Response to Ruby Payne's Understanding Poverty
As a case study, Ruby Payne’s “A Framework for Understanding Poverty, is well-researched and topically comprehensive. As a sociological handbook with ‘practical yet compassionate strategies for addressing impact on people’s lives’ it is more prescriptive than any such resource should claim to be.
While the observation-based generalizations in which Payne made regarding the characteristics of generational vs. situational poverty seem to be accurate or at least representative of my own observations many generalizations are misappropriated as facts. Specifically, the ‘Deposits, Withdrawals’ chart on pg.111 can be easily reciprocated from lower to middle class. While I agree that mannerisms for living (such as importance of matriarchal structure, identity tied to lover/fighter role for men) can be positively influenced through mentoring from someone who has made the transition to the higher economic class- the references that intend to define specific mannerisms (‘mating dance,’ ‘negative orientation’) were more theoretical than factual.

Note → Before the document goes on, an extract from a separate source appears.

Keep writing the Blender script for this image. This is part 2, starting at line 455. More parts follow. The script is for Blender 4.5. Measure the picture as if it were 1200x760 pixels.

While “A Framework for Understanding Poverty” does not in and of itself equip me with the understanding I need to both emphasize and educate my students it does provide a register to interpret the results from the anonymous student survey and a language to articulate the responses that they so candidly put forth.
Perhaps, the greatest shortcoming of Ruby Payne’s book is that she juxtaposes credible researches with sources that are commercial rather than academic.